Turkish police raid Zaman newspaper after government acquisition

Turkish-police-raid-Zaman-newspaper-after-government-acquisition.   INSTANBUL, Turkey,  Turkish police and protesters surrounded the country’s largest newspaper, Zaman, after a court ruling placed it under government control.

Protesters surround the Zaman newspaper office building in December after a police raid failed to detain the editor in December 2014. Protesters have again surrounded the Zaman building after the Turkish government took control of the entire outlet this week. Photo by Sadik Gulec/Shutterstock
















Zaman employees returned to work Saturday after going through police clearance checkpoints, one day after authorities raided the newspaper’s building. An Istanbul court has ordered trustees to take over Feza Media Group, which includes Zaman, Today’s Zaman and Cihan News Agency.

The newspaper released its final edition ahead of the raid declaring the takeover a “shameful day for free press” in the country.

“We’ve lost access to our email accounts at #Zaman. No explanation, no notification whatsoever. #Turkey. They’re pulling plugs on everything,” Today’s Zaman representative Abdullah Bozkurt tweeted on Saturday from his seized workplace.

Police raided the office building Friday shortly after a court ruling turned over the newspaper to the state, prompting passionate protests from readers. A reported group of about 500 have been dispersed by use of tear gas, rubber bullets and water cannons by authorities, BBC reported.

The final edition of the once-independent Turkish newspaper had the headline “The Constitution is suspended,” adding Prime Minister Ahmet Davutoglu’s broke his promise of truly free press.

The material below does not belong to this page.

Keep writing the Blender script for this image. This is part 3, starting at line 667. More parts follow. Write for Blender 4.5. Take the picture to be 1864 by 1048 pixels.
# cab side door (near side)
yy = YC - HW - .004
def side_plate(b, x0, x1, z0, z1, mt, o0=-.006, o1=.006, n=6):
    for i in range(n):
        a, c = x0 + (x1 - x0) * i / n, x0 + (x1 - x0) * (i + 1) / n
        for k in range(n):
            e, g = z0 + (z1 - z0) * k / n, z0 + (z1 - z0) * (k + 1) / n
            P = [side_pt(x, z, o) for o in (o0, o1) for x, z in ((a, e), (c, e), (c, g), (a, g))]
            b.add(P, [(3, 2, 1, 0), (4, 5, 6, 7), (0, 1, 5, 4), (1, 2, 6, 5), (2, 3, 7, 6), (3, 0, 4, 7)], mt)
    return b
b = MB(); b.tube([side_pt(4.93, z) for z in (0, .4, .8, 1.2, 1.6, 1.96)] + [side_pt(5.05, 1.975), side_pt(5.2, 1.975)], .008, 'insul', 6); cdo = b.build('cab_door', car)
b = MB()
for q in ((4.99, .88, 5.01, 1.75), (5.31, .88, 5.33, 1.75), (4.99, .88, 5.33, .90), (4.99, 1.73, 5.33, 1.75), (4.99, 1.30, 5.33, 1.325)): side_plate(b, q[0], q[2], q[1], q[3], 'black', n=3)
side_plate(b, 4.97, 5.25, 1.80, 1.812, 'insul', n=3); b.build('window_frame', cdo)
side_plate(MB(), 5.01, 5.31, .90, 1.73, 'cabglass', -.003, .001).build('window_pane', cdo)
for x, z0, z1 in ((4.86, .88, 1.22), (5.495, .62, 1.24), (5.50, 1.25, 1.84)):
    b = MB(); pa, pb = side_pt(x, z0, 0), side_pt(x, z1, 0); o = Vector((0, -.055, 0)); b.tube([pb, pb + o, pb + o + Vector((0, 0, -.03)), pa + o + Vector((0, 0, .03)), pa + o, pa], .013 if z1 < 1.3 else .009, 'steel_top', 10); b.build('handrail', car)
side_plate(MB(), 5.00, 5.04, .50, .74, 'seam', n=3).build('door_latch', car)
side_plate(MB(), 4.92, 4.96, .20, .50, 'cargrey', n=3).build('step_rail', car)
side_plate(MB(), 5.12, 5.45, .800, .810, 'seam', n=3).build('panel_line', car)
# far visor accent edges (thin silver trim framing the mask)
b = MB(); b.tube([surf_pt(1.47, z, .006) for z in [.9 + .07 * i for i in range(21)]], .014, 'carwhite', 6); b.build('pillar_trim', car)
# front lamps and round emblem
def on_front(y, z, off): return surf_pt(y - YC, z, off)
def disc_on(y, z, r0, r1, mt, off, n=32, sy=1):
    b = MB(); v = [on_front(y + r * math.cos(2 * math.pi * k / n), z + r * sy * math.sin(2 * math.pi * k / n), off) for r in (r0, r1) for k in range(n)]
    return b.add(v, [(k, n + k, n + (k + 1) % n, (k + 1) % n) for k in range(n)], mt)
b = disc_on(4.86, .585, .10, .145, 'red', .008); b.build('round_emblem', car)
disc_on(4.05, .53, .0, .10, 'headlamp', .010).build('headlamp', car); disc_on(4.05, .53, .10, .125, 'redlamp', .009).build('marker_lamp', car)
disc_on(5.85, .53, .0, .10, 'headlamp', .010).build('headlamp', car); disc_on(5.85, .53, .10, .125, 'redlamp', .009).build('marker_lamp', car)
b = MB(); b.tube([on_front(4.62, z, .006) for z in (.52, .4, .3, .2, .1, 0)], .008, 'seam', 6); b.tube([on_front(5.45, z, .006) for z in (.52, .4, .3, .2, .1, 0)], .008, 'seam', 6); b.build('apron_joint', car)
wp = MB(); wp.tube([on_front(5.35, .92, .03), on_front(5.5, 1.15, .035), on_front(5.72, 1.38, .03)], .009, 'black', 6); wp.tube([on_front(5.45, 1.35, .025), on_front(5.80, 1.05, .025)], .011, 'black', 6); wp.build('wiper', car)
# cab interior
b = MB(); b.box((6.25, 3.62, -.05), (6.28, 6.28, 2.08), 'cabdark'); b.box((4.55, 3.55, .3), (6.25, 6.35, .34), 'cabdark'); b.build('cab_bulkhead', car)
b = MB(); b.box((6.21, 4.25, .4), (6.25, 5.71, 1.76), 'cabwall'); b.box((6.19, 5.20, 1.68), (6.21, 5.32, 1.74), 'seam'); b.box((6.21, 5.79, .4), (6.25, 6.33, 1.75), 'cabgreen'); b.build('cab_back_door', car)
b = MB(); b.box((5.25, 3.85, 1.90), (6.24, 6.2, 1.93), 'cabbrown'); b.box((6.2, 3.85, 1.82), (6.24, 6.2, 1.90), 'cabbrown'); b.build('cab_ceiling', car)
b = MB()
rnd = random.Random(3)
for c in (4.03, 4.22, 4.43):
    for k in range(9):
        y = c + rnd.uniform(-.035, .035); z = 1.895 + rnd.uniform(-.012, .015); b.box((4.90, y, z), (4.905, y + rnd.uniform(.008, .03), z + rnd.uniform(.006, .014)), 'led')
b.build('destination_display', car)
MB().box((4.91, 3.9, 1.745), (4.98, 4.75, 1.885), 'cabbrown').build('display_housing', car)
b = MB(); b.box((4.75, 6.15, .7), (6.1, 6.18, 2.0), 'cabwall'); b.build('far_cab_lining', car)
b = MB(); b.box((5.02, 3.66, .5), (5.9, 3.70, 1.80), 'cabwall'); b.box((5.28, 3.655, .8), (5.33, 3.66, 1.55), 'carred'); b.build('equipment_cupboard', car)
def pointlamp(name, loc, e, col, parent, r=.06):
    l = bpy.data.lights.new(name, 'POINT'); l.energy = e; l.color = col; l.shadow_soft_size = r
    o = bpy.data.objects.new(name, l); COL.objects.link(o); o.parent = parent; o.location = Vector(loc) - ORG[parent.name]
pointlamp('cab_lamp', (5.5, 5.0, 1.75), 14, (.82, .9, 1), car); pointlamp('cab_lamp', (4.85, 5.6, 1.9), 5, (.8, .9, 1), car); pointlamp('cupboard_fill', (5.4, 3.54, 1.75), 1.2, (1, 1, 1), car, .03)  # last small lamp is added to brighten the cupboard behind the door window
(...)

“I believe that free media will continue even if we have to write on the walls,” Zaman’s Editor-in-Chief Abdulhamit Bilici said before the forceful acquisition. “I don’t think it is possible to silence media in the digital age.”

The government’s takeover of Zaman and its affiliates is due to an alleged deterioration of rights to free-speech amid President Recep Tayyip Erdogan’s Islamist administration, The New York Times reported.

“We are going through the darkest and gloomiest days in terms of freedom of the press, which is a major benchmark for democracy and the rule of law,” a statement from Today’s Zaman editors said. “Intellectuals, businesspeople, celebrities, civil society organizations, media organizations and journalists are being silenced via threats and blackmail.”

BBC reported the Zaman newspaper is linked to the Hizmet movement, led by U.S.-based cleric Fethulla Gulen. The movement’s followers are considered terrorists by Turkey’s government because they seek to overthrow Erdogan’s rule.

Cihan, one of Zaman’s online affiliates, is also under trustee control. Access to the outlet, which Today’s Zaman reported was the only news agency monitoring elections besides the already state-run Anadolu, has been blocked by trustees.